▶ _WHAT TO WORK ON_
Below, locate the line that contains "Write a Blender". Repeat exactly from that line to the line that contains "rad = math.radians", inclusive, leaving out the pictures.
[start]
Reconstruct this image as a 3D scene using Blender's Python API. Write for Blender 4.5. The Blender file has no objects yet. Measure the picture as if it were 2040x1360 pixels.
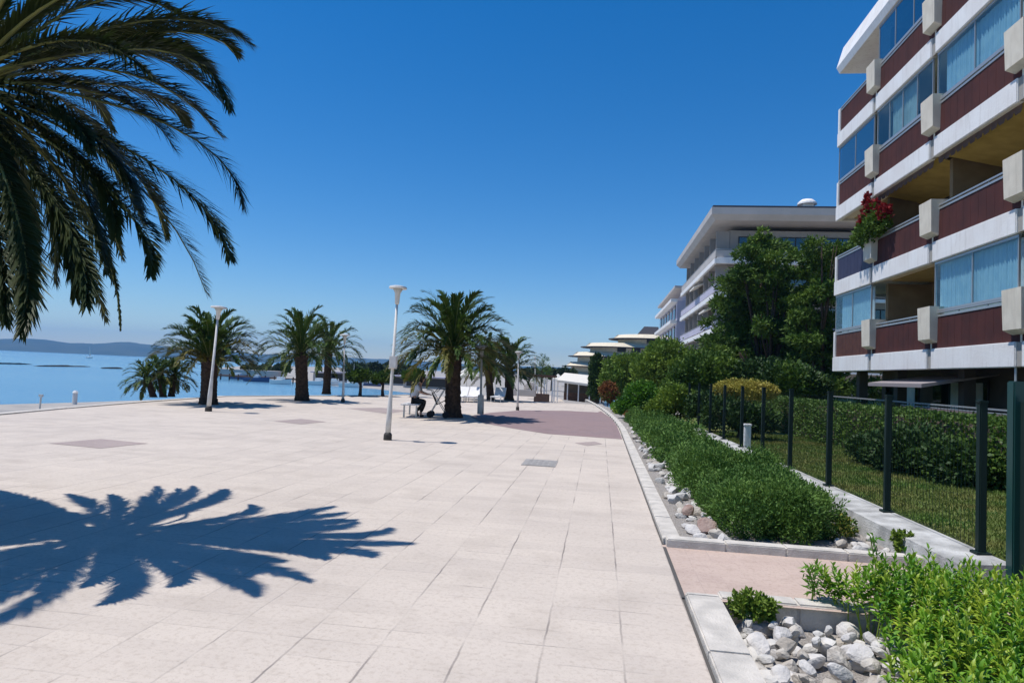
import bpy, bmesh, math, random
import numpy as np
from mathutils import Vector, Matrix
R = math.radians
random.seed(7)
sc = bpy.context.scene
col = sc.collection

# ------------------------------------------------------------------ camera
FOC, CX, CY, EYE = 1300.0, 1020.0, 680.0, 1.6
PSI, THE, RHO = R(7.8), R(2.75), R(2.6)
Fv = Vector((-math.sin(PSI)*math.cos(THE), math.cos(PSI)*math.cos(THE), math.sin(THE)))
Rv = Vector((math.cos(PSI), math.sin(PSI), 0))
Uv = Rv.cross(Fv)
Rc = Rv*math.cos(RHO)+Uv*math.sin(RHO)
Uc = -Rv*math.sin(RHO)+Uv*math.cos(RHO)
cam = bpy.data.cameras.new('camera')
cam.sensor_width = 36; cam.lens = 36*FOC/2040; cam.clip_end = 20000; cam.clip_start = 0.05
camo = bpy.data.objects.new('camera', cam); col.objects.link(camo)
camo.matrix_world = Matrix(((Rc.x, Uc.x, -Fv.x, 0), (Rc.y, Uc.y, -Fv.y, 0), (Rc.z, Uc.z, -Fv.z, EYE), (0, 0, 0, 1)))
sc.camera = camo

def ray(px, py): return Fv+Rc*((px-CX)/FOC)-Uc*((py-CY)/FOC)
def atz(px, py, z=0.0):            # survey: photo point on a level of known height
    d = ray(px, py); t = (z-EYE)/d.z
    return Vector((d.x*t, d.y*t, z))
def aty(px, py, Y):
    d = ray(px, py); t = Y/d.y
    return Vector((d.x*t, Y, EYE+d.z*t))
def atd(px, py, dep):              # at a given distance along the view axis
    return Vector((0, 0, EYE))+ray(px, py)*dep
def gz(x, y): 
    if y < 38: return 0.0
    return -0.8*min(1, (y-38)/17.0)
def atg(px, py):
    z = 0.0
    for _ in range(25):
        p = atz(px, py, z); z = z*.5+gz(p.x, p.y)*.5
    return Vector((p.x, p.y, z))

# ------------------------------------------------------------------ light
world = bpy.data.worlds.new('World'); sc.world = world; world.use_nodes = True
nt = world.node_tree; bg = nt.nodes['Background']
sky = nt.nodes.new('ShaderNodeTexSky'); sky.sky_type = 'NISHITA'; sky.sun_disc = False
sky.sun_elevation = R(69); sky.sun_rotation = R(262)
sky.air_density = 1.0; sky.dust_density = 0.0; sky.ozone_density = 5.0; sky.altitude = 0
hsv = nt.nodes.new('ShaderNodeHueSaturation'); hsv.inputs['Saturation'].default_value = 1.36; hsv.inputs['Hue'].default_value = .503; hsv.inputs['Value'].default_value = 1.0
nt.links.new(sky.outputs[0], hsv.inputs['Color']); nt.links.new(hsv.outputs[0], bg.inputs[0]); bg.inputs[1].default_value = 0.125
sun = bpy.data.lights.new('sun', 'SUN'); sun.energy = 4.9; sun.angle = R(0.5); sun.color = (1, .955, .9)
so = bpy.data.objects.new('sun', sun); col.objects.link(so)
sd = Vector((-math.cos(PSI)*math.cos(R(69)), -math.sin(PSI)*math.cos(R(69)), math.sin(R(69))))
so.rotation_euler = sd.to_track_quat('Z', 'Y').to_euler()
so.location = (-6, 4, 25)
sc.view_settings.view_transform = 'Standard'; sc.view_settings.look = 'None'
sc.view_settings.exposure = 0; sc.view_settings.gamma = 1

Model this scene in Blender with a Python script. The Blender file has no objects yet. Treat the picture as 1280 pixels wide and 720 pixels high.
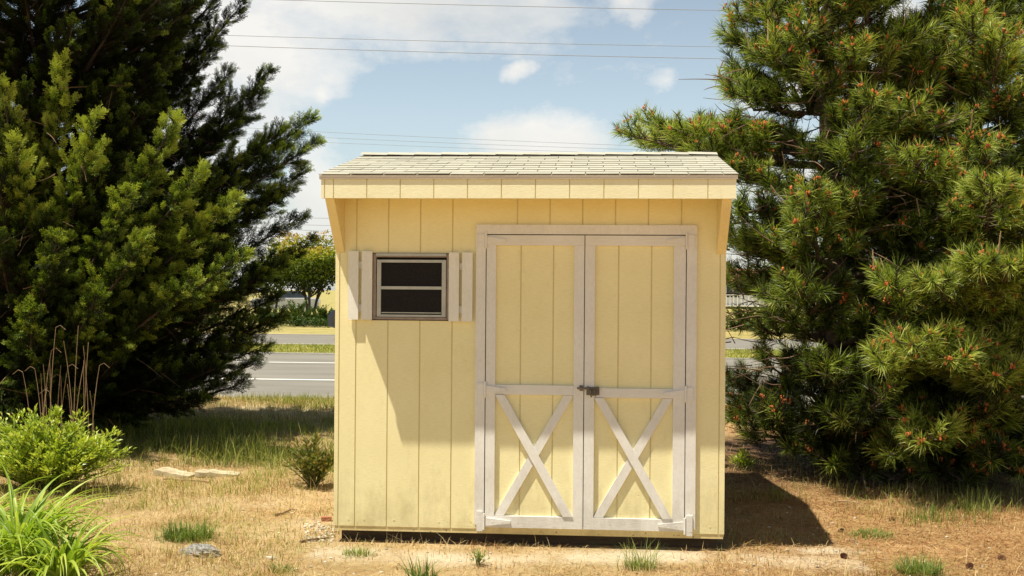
import bpy, math, random
import numpy as np
from mathutils import Matrix, Vector
rng = np.random.default_rng(11); random.seed(11)
S = bpy.context.scene; COL = S.collection
R_ = math.radians
# ------------------------------------------------------------------ camera
CAM = np.array([1.6495, -7.0469, 1.5669]); YAW, PIT, ROL, F0 = -.0751, .0025, .0075, 1414.4
fw = np.array([math.sin(YAW)*math.cos(PIT), math.cos(YAW)*math.cos(PIT), math.sin(PIT)])
r_ = np.array([math.cos(YAW), -math.sin(YAW), 0]); u_ = np.cross(r_, fw)
RV = r_*math.cos(ROL)+u_*math.sin(ROL); UV = -r_*math.sin(ROL)+u_*math.cos(ROL)
def ray(x, y): return fw+(x-640)/F0*RV-(y-360)/F0*UV
def at(x, y, Y):
    d = ray(x, y); return CAM+d*(Y-CAM[1])/d[1]
def gr(x, y, z=0.0):
    d = ray(x, y); return CAM+d*(z-CAM[2])/d[2]
cd = bpy.data.cameras.new('camera'); cam = bpy.data.objects.new('camera', cd); COL.objects.link(cam)
cd.sensor_width = 36; cd.lens = F0/1280*36; cd.clip_start = .05; cd.clip_end = 3000
cam.matrix_world = Matrix([[RV[0], UV[0], -fw[0], CAM[0]], [RV[1], UV[1], -fw[1], CAM[1]], [RV[2], UV[2], -fw[2], CAM[2]], [0, 0, 0, 1]])
S.camera = cam
S.view_settings.view_transform = 'Standard'; S.view_settings.look = 'None'; S.view_settings.exposure = 0; S.view_settings.gamma = 1
S.render.engine = 'CYCLES'
# ------------------------------------------------------------------ helpers
def tag(o, label=None, cat=None, group=None, kind=None):
    if label: o['label'] = label
    if cat: o['category'] = cat
    if group: o['group'] = group
    if kind: o['kind'] = kind
    return o
def empty(name, loc, label, cat, group=None, rz=0):
    o = bpy.data.objects.new(name, None); COL.objects.link(o); o.location = loc; o.rotation_euler = (0, 0, rz)
    o.empty_display_size = .1
    return tag(o, label, cat, group)
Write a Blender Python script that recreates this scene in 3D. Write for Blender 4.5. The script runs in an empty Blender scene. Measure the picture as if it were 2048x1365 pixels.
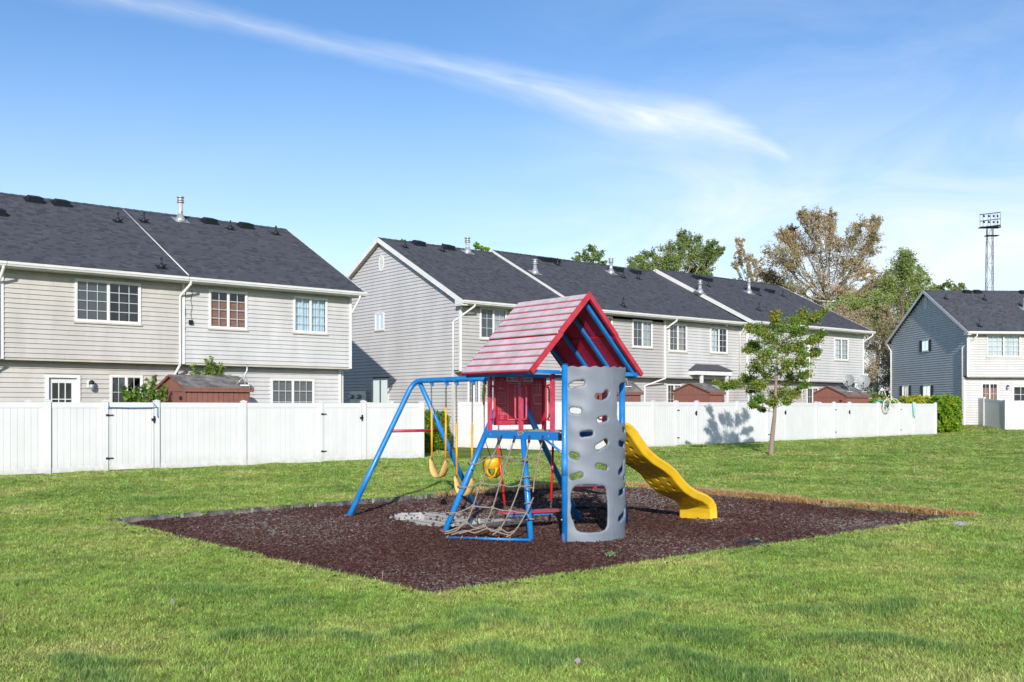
import bpy, bmesh, math, random
import numpy as np
from mathutils import Vector, Matrix
from mathutils.geometry import delaunay_2d_cdt

R = random.Random(7)
NR = np.random.RandomState(11)
scene = bpy.context.scene
COL = scene.collection
rad = math.radians

# ------------------------------------------------------------------ camera, sky, sun, exposure
CAM_H, FPX = 1.65, 1960.0                     # eye height, focal length in photo pixels (photo is 2048 wide)
cam = bpy.data.cameras.new('camera')
cam.sensor_width = 36.0
cam.lens = FPX / 2048 * 36
cam.shift_y = (815 - 682.5) / 2048
cam.clip_start, cam.clip_end = 0.1, 4000
cam_o = bpy.data.objects.new('camera', cam)
cam_o.location = (0, 0, CAM_H)
cam_o.rotation_euler = (rad(90), 0, 0)
COL.objects.link(cam_o)
scene.camera = cam_o

SUN_EL = rad(21.0)
SUN_H = Vector((-0.02, -1.0, 0)).normalized()           # horizontal direction towards the sun (behind the camera)
SUN_DIR = Vector((SUN_H.x * math.cos(SUN_EL), SUN_H.y * math.cos(SUN_EL), math.sin(SUN_EL)))
sun = bpy.data.lights.new('sun', 'SUN')
sun.energy = 4.5
sun.angle = rad(0.53)
sun.color = (1.0, 0.95, 0.87)
sun_o = bpy.data.objects.new('sun', sun)
sun_o.rotation_euler = SUN_DIR.to_track_quat('Z', 'Y').to_euler()
sun_o.location = (0, -20, 30)
COL.objects.link(sun_o)

scene.view_settings.view_transform = 'Standard'
scene.view_settings.look = 'None'
scene.view_settings.gamma = 1
scene.view_settings.use_curve_mapping = False
scene.view_settings.exposure = 0.27

world = bpy.data.worlds.new('World')
scene.world = world
world.use_nodes = True


def nd(nt, typ, **kw):
    n = nt.nodes.new(typ)
    for k, v in kw.items():
        if k.startswith('i_'):
            n.inputs[k[2:].replace('_', ' ')].default_value = v
        else:
            setattr(n, k, v)
    return n


def math_n(nt, op, a, b=None, c=None, clamp=False):
    n = nt.nodes.new('ShaderNodeMath')
    n.operation = op
    n.use_clamp = clamp
    for i, v in enumerate((a, b, c)):
        if v is None:
            continue
        if isinstance(v, (int, float)):
            n.inputs[i].default_value = v
        else:
            nt.links.new(v, n.inputs[i])
    return n.outputs[0]


def curve_n(nt, val, pts):
    n = nt.nodes.new('ShaderNodeFloatCurve')
    c = n.mapping.curves[0]
    while len(c.points) > 2:
        c.points.remove(c.points[1])
    c.points[0].location = pts[0]
    c.points[1].location = pts[-1]
    for p in pts[1:-1]:
        c.points.new(*p)
    n.mapping.use_clip = False
    n.mapping.update()
    nt.links.new(val, n.inputs['Value'])
    return n.outputs[0]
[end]
▶ _PROBLEM SOLUTION_
Write a Blender Python script that recreates this scene in 3D. Write for Blender 4.5. The script runs in an empty Blender scene. Measure the picture as if it were 2048x1365 pixels.
import bpy, bmesh, math, random
import numpy as np
from mathutils import Vector, Matrix
from mathutils.geometry import delaunay_2d_cdt

R = random.Random(7)
NR = np.random.RandomState(11)
scene = bpy.context.scene
COL = scene.collection
rad = math.radians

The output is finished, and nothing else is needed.